“World Can’t Wait”

A brief word on tomorrow’s Union Square demonstration, organized by The World Can’t Wait. Cornel West, Eve Ensler, Tom Duane and other well-known figures have signed on to the group’s campaign. I’ve written about WCW before, when the group held a New Orleans-style jazz funeral march in the wake of Katrina.

Anti-Bush street demonstrations are justified and necessary. But why are so many of them being steered by extremist organizations? The World Can’t Wait is a front for the Revolutionary Communist Party. This is more or less stated plainly in a FAQ on the group’s website. Here is a snippet from the FAQ:

> Q: But aren’t there communists in World Can’t Wait?
A: Yeah, there are. Supporters of the Revolutionary Communist Party helped initiate it. They’re in it because they think it’s absolutely urgent to get rid of this regime, that it would both lift a huge burden from the world and would also give people a sense of their own potential power, and they think all that would open up avenues to get to the society they want. Same as a whole lot of other people in World Can’t Wait — which, by the way, includes Greens, Christians, Republicans, anarchists, Muslims, Jews, feminists, Democrats, pacifists, and people who claim no affiliation — who also think it’s urgent to drive out the Bush Regime and who also think it can help lead to bigger changes that they want in society, coming from their own viewpoints.
But to turn the question around, if you refuse to pitch in to November 2, when you know that this is what has to be done, just because there are communists in it, then you need to think about how well that worked back in Nazi Germany (when the many forces opposed to Hitler could not find the ways to unite). And how exactly would you explain your particular brand of “abstinence only” policy to a prisoner at Abu Ghraib or a teenager in Tennessee who desperately needs an abortion or someone whose mother was killed at a checkpoint near Falluja? And then after you think about that, you need to actually start working on November 2. To stand aside at this point is really unconscionable.

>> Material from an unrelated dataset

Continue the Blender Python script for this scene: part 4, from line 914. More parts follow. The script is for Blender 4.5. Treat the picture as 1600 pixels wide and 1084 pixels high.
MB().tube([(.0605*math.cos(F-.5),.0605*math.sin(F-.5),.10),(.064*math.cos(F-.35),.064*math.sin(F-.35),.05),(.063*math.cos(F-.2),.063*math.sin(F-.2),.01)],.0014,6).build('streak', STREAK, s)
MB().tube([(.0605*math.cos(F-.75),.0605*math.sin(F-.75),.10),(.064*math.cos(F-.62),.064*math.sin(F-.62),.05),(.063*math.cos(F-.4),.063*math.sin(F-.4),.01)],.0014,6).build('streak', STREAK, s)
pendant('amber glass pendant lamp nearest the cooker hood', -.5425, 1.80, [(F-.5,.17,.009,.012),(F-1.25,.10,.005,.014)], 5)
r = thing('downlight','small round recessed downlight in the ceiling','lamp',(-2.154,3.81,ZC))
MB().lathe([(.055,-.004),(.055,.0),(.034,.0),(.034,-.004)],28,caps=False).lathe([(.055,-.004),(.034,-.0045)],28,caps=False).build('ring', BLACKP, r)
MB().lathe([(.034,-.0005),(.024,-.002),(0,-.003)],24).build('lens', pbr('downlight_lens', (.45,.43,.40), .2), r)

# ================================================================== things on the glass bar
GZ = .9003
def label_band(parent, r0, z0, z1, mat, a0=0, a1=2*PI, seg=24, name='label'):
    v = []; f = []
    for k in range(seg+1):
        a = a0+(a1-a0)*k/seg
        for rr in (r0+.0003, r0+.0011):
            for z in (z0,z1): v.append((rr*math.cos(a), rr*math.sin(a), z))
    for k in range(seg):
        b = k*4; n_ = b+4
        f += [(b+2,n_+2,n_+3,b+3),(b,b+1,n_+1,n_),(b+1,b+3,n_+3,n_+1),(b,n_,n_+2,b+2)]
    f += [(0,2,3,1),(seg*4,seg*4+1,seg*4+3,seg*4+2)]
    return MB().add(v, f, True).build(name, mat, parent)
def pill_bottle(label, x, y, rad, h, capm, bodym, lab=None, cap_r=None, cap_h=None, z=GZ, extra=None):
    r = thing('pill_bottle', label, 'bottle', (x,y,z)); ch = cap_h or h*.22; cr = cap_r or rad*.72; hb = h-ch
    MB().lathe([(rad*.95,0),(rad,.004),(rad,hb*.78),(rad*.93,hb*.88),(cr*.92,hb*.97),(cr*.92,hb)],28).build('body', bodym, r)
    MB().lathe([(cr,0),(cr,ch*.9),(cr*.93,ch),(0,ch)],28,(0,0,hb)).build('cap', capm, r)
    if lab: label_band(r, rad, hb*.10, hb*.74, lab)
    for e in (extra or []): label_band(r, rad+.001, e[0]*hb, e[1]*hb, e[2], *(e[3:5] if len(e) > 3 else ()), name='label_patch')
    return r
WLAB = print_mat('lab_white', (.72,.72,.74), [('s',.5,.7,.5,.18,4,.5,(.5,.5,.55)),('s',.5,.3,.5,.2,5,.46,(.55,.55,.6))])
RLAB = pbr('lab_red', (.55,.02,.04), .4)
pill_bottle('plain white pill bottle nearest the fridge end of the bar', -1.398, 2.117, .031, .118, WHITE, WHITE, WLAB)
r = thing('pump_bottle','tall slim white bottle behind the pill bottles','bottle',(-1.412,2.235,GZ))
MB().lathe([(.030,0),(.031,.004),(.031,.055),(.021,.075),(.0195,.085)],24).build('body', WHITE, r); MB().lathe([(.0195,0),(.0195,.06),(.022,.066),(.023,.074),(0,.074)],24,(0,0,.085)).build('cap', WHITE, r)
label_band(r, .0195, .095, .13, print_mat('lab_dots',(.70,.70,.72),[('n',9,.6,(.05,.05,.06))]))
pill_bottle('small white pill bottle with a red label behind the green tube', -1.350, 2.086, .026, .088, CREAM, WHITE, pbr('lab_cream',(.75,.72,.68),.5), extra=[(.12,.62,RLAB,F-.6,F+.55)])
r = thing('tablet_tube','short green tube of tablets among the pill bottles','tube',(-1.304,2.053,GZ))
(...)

Thus do browbeating, sanctimony and emotional blackmail take the place of reasoned argument. I’m sure the RCP folks can rationalize at length their support of the Shining Path in Peru, or their current enthusiasm for the Maoist insurrection in Nepal, or the shelves full of writings by Stalin and Mao they hawk in their bookstore. Their critique of the Khmer Rouge? It wasn’t Maoist enough. (Read Mike Ely’s “analysis” here.) RCP activists have quite a nerve to lecture the rest of us about what’s unconscionable.

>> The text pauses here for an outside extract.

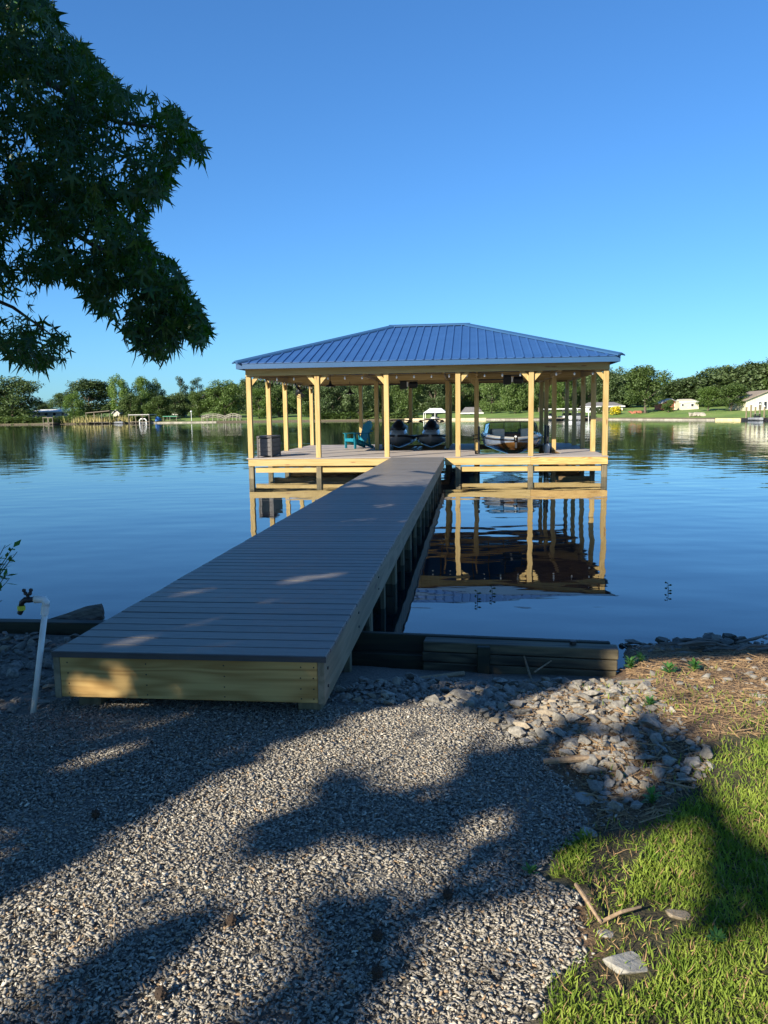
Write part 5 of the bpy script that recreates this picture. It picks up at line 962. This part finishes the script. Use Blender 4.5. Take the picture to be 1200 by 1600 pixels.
def lit_mask(u, v):
    ju = .045*fnoise(u, v, 3.5, 2.)+.035*fnoise(u, v, 11., 3.); m = np.zeros(len(u), bool)
    for q in LIT: m |= inpoly(u+ju, v-ju, q)
    for p, r in LITSP:
        h = p.z+.32; a, b = p.x-T2[0]*h, p.y-T2[1]*h; m |= ((u-a)**2*1.2+(v-b)**2*.5) < r*r*.45
    m |= v > 10.2+.5*fnoise(u, v, 1.2, 5.)
    return m
LOBES = 5
def star_leaf():
    v = [(0, 0, 0)]; f = []
    for k in range(LOBES):
        a = -math.pi/2+math.pi/2+(k-2)*1.15+math.pi/2; L_ = [.62, .95, 1.1, .95, .62][k]
        b0, b1 = a-.40, a+.40; L_ *= 1.18; v += [(.24*math.cos(b0), .24*math.sin(b0), .03), (L_*.55*math.cos(a-.17), L_*.55*math.sin(a-.17), -.06), (L_*math.cos(a), L_*math.sin(a), -.30), (L_*.55*math.cos(a+.17), L_*.55*math.sin(a+.17), -.06)]
    n_ = len(v)
    for k in range(LOBES):
        i = 1+k*4; nx_ = 1+(k+1)*4 if k < LOBES-1 else None
        f += [(0, i, i+1), (i+1, i+2, i+3), (0, i+1, i+3)]
        if nx_: f.append((0, i+3, nx_))
    return np.array(v)*np.array([1, 1, 1]), np.array(f)
SLV, SLF = star_leaf()
SIMPV = np.array([[0, -.5, 0], [.5, .1, .1], [.15, .25, 0], [0, .7, -.1], [-.15, .25, 0], [-.5, .1, .1]]); SIMPF = np.array([[0, 1, 2], [0, 2, 4], [2, 3, 4], [0, 4, 5]])
ELL = [((-5.6, -1.0, 6.2), (4.6, 4.8, 3.6)), ((-5.6, -8.2, 4.6), (4.8, 4.6, 3.1)), ((-1.6, -9.4, 4.6), (4.4, 4.2, 3.0)), ((-10.5, -5.5, 7.6), (4.6, 4.8, 3.8))]
rng = np.random.default_rng(61)
NU = 210000
u = rng.uniform(-6, 5.5, NU); v = rng.uniform(-4.5, 11, NU); k = ~lit_mask(u, v)
k &= ~((fnoise(u, v, 3.4, 8.)+.55*fnoise(u, v, 10., 9.) > np.where(v+.55*u < -.1, .20, .40)) & (v < 2.5) & (rng.random(NU) < .72))
for du, dv in ((.055, .075), (-.055, -.075), (.045, -.035), (-.045, .035)): k &= ~lit_mask(u+du, v+dv)
k |= (rng.random(NU) < .010)*(v < 2)
u, v = u[k], v[k]
Lpos = [[] for _ in ELL]; G0 = np.stack([u, v, np.full(len(u), -.32)], -1); dvec = SD
pick = rng.integers(0, 4, len(u)); done = np.zeros(len(u), bool)
for rep in range(4):
    for e, (c, r) in enumerate(ELL):
        i = np.where((~done) & ((pick+rep) % 4 == e))[0]
        if not len(i): continue
        o_ = (G0[i]-np.array(c))/np.array(r); d_ = dvec/np.array(r); A_ = d_@d_; B_ = o_@d_; C_ = (o_*o_).sum(1)-1; D2 = B_*B_-A_*C_; ok = D2 > 0; i = i[ok]; B_ = B_[ok]; q_ = np.sqrt(D2[ok]); t0 = (-B_-q_)/A_; t1 = (-B_+q_)/A_
        t_ = t0+(t1-t0)*rng.random(len(i)); Lpos[e].append(G0[i]+dvec*t_[:, None]); done[i] = True
# foliage seen at the upper left of the picture
SIL = [(-40, -40), (65, -20), (90, 25), (105, 50), (150, 90), (190, 135), (240, 150), (275, 165), (300, 200), (322, 230), (315, 250), (285, 240), (270, 270), (262, 305), (235, 320), (228, 345), (215, 345), (232, 375), (245, 395), (270, 405), (290, 440), (318, 490), (328, 520), (315, 535), (285, 525), (255, 560), (225, 550), (195, 530), (175, 500), (140, 470), (110, 440), (80, 430), (60, 450), (45, 480), (75, 505), (108, 525), (112, 565), (90, 560), (60, 575), (20, 560), (-40, 545)]
HOLES = [([(105, 240), (160, 190), (175, 215), (150, 262), (118, 285)], .45), ([(0, 350), (40, 330), (55, 360), (45, 420), (60, 450), (20, 470), (0, 480)], .5), ([(140, 250), (200, 250), (205, 280), (150, 285)], .5), ([(-40, 480), (50, 478), (70, 500), (20, 515), (-40, 520)], .8), ([(180, 262), (215, 270), (210, 300), (170, 300)], .35)]
n = 21000; sx_ = rng.uniform(-200, 330, n); sy_ = rng.uniform(-60, 580, n); k = inpoly(np.maximum(sx_, -39), sy_, SIL)
for q, pr_ in HOLES: k &= ~(inpoly(sx_, sy_, q) & (rng.random(n) < pr_))
cl = fnoise(sx_, sy_, .021, 3.); k &= rng.random(n) < np.clip(.80+1.5*cl+.35*np.clip((200-sx_-.3*sy_)/200, 0, 1), .14, 1)
sx_, sy_ = sx_[k], sy_[k]; n = len(sx_); edge = np.clip((330-sx_)/330, 0, 1); dep = 5.0+rng.random(n)*(.9+2.4*edge)
rays = CF[None]+CR[None]*((sx_-600)/FPX)[:, None]-CU[None]*((sy_-800)/FPX)[:, None]
FP = CAM[None]+rays*dep[:, None]
# drop hidden-crown leaves that would cut into the view or come too close to the lens
def clear_view(p):
    px, py, z = proj(p); return ~((z > .2) & (px > -60) & (px < 1260) & (py > -80) & (py < 1680)) & (np.linalg.norm(p-CAM, axis=1) > 2.0)
names = [('sweetgum_tree', 'sweetgum tree whose dark star-leaved boughs hang in at the upper left', (-6.6, -2.2)), ('shade_tree', 'broad tree behind the camera on the left, seen only by its shade on the gravel', (-6.2, -9.2)), ('shade_tree', 'broad tree straight behind the camera, seen only by its shade on the grass', (-1.4, -11.0)), ('shade_tree', 'tall tree standing farthest left behind the camera, seen only by its shade', (-11., -6.2))]
treeobj = []
for e, (nm, lab, (tx, ty)) in enumerate(names):
    zb = gz(tx, ty); t = thing(nm, lab, 'tree', (tx, ty, zb)); treeobj.append(t); c = Vector(ELL[e][0])-Vector((tx, ty, zb))
    MB().tube([(0, 0, -.3), (.02, 0, .3), (.1, .05, 1.6), (.05, .1, 3.2), (c.x*.5, c.y*.5, c.z), (c.x*.9, c.y*.9, c.z+1.8)], [.36, .27, .22, .19, .12, .04], 12).obj('trunk', 'bark', t, smooth=True)
    for k in range(9):
        a = k*2.399; r = ELL[e][1][0]*random.uniform(.55, .85); z0 = 2.2+k*.35; dx, dy = math.cos(a), math.sin(a)
        endp = np.array([[tx+c.x*.6+dx*r, ty+c.y*.6+dy*r, zb+z0+1.9]]); 
        if not clear_view(endp)[0]: continue
        seg = endp[0]*np.linspace(.25, 1, 12)[:, None]+np.array([tx, ty, zb+z0])*(1-np.linspace(.25, 1, 12))[:, None]; uu, vv = shade_uv(seg)
        if lit_mask(uu, vv).any(): continue
        MB().tube([(.06, .06, z0), (c.x*.3+dx*r*.45, c.y*.3+dy*r*.45, z0+1.2), (c.x*.6+dx*r, c.y*.6+dy*r, z0+1.9)], [.10, .06, .015], 7).obj('limb', 'bark', t, smooth=True)
    p = np.concatenate(Lpos[e]); p = p[clear_view(p)]; s = rng.uniform(.09, .145, len(p)); sl_ = np.array([tx, ty, zb])
    V, F = scatter([(SIMPV, SIMPF)], p-sl_, rotmats(len(p), 1.1), s, np.zeros(len(p), int))
    tag(link('crown', npmesh(V, F, 'leaf_shade'), t), kind='stuff')
t = treeobj[0]; org = np.array(t.location)
# drooping star leaves: local +Y (middle lobe) points down and outward
n = len(FP); az = rng.uniform(0, 6.28, n); droop = rng.uniform(.65, 1.5, n); yv = np.stack([np.cos(az)*np.cos(droop), np.sin(az)*np.cos(droop), -np.sin(droop)], -1)
rv = rng.normal(size=(n, 3)); xv = np.cross(yv, rv); xv /= np.linalg.norm(xv, axis=1)[:, None]; zv = np.cross(xv, yv); ROT = np.stack([xv, yv, zv], -1)*rng.uniform([.5, .9, .6], [1., 1.15, 1.6], (n, 3))[:, None, :]; sc = .05+.055*rng.random(n)**1.3
depth_rank = np.argsort(dep-.004*sx_); ind = np.zeros(n, bool)
edgepx = np.array([not inpoly(np.array([a+14.]), np.array([b+4.]), SIL)[0] or not inpoly(np.array([a+2.]), np.array([b+16.]), SIL)[0] for a, b in zip(sx_, sy_)]); cand = [i for i in depth_rank if edgepx[i] and sx_[i] > 0 and sy_[i] > 0][:170]; cand += [i for i in depth_rank if i not in set(cand) and sx_[i] > 0 and sy_[i] > 0][:300-len(cand)]; ind[cand] = True
lme = npmesh(SLV, SLF, 'leaf_near')
for i in np.where(ind)[0]:
    o = link('leaf', lme, t); Mx = Matrix(ROT[i].tolist()).to_4x4(); o.matrix_basis = Matrix.Translation(Vector(FP[i]-org))@Mx@Matrix.Scale(float(sc[i]), 4)
V, F = scatter([(SLV, SLF)], FP[~ind]-org, ROT[~ind], sc[~ind], np.zeros((~ind).sum(), int)); tag(link('foliage', npmesh(V, F, 'leaf_near'), t), kind='stuff')
def bough(pts, r):
    MB().tube([CAM+ray(px, py)*d-org for px, py, d in pts], r, 6).obj('bough', 'bark', t, smooth=True)
bough([(-420, 40, 8.5), (-150, 70, 7.2), (60, 120, 6.4), (180, 190, 5.9), (290, 205, 5.5)], [.07, .05, .03, .016, .005]); bough([(-420, 200, 8.5), (-150, 280, 7.2), (60, 330, 6.4), (190, 410, 5.8), (300, 490, 5.5)], [.07, .05, .03, .016, .005]); bough([(-420, 330, 8.2), (-100, 430, 6.8), (20, 480, 6.2), (90, 530, 5.9)], [.05, .03, .014, .004]); bough([(60, 330, 6.4), (150, 290, 6.0), (230, 330, 5.6)], [.02, .01, .004]); bough([(-150, 70, 7.2), (20, 10, 6.6), (80, 40, 6.2)], [.03, .014, .004])
cv_ = clear_view(np.array([[-6.6, -2.2, 3.]]))
MB().tube([(.05, .1, 2.9), (1.2, 1.6, 3.6), tuple(CAM+ray(-420, 120)*8.5-org)], [.13, .10, .06], 8).obj('limb', 'bark', t, smooth=True)
# ------------------------------------------------------------ shrub at the left edge
sh = thing('shrub', 'small green leafy shrub poking in at the left edge above the edging', 'shrub', (-1.95, .9, gz(-1.95, .9)))
so = np.array(sh.location); rng = np.random.default_rng(71); stems = []
for k, (px, py) in enumerate(((20, 856), (27, 862), (16, 868), (8, 852), (12, 896), (14, 905), (3, 938), (-30, 850), (-60, 880), (-40, 930))):
    tip = Vector(at(px, py, .8+.04*(k % 3))); b = sh.location+Vector((random.uniform(-.06, .06), 0, 0)); mid = (tip+b)/2+Vector((-.06, 0, .12)); q = [b*(1-s_)**2+mid*2*s_*(1-s_)+tip*s_*s_ for s_ in np.linspace(0, 1, 7)]; MB().tube([p-sh.location for p in q], [.006, .005, .005, .004, .003, .003, .002], 5).obj('stem', 'leaf_shade', sh)
    for j in range(12):
        s_ = random.uniform(.55, 1.02); p = b*(1-s_)**2+mid*2*s_*(1-s_)+tip*s_*s_-sh.location; L_ = random.uniform(.05, .085); a = random.uniform(0, 6.28); el = random.uniform(-.3, .8); d = Vector((math.cos(a)*math.cos(el), math.sin(a)*math.cos(el), math.sin(el))); sd = d.cross(Vector((random.uniform(-.5, .5), 0, 1))).normalized()*L_*.22
        MB().add([p, p+d*L_*.45-sd, p+d*L_, p+d*L_*.45+sd], [(0, 1, 2, 3)]).obj('leaf', 'leaf_weed', sh)
for o in bpy.data.objects:
    if o.type == 'MESH' and o.parent is None and 'label' not in o and 'kind' not in o: print('UNTAGGED', o.name)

The real scandal here, however, is that right-wingers, eager to discredit Bush’s critics, are the only ones exposing the RCP’s puppeteering of WCW. This enables the RCP to scream “redbaiting” and dismiss legitimate attacks on its odious politics.

These are rather desperate times, I’ll agree. But “unity” with the fanatics of the RCP is morally weak and ultimately counterproductive. Progressives ought to be raising alarms about the RCP, rather than helping the group legitimize itself.

**11/7 update: Welcome, Harry’s Place readers!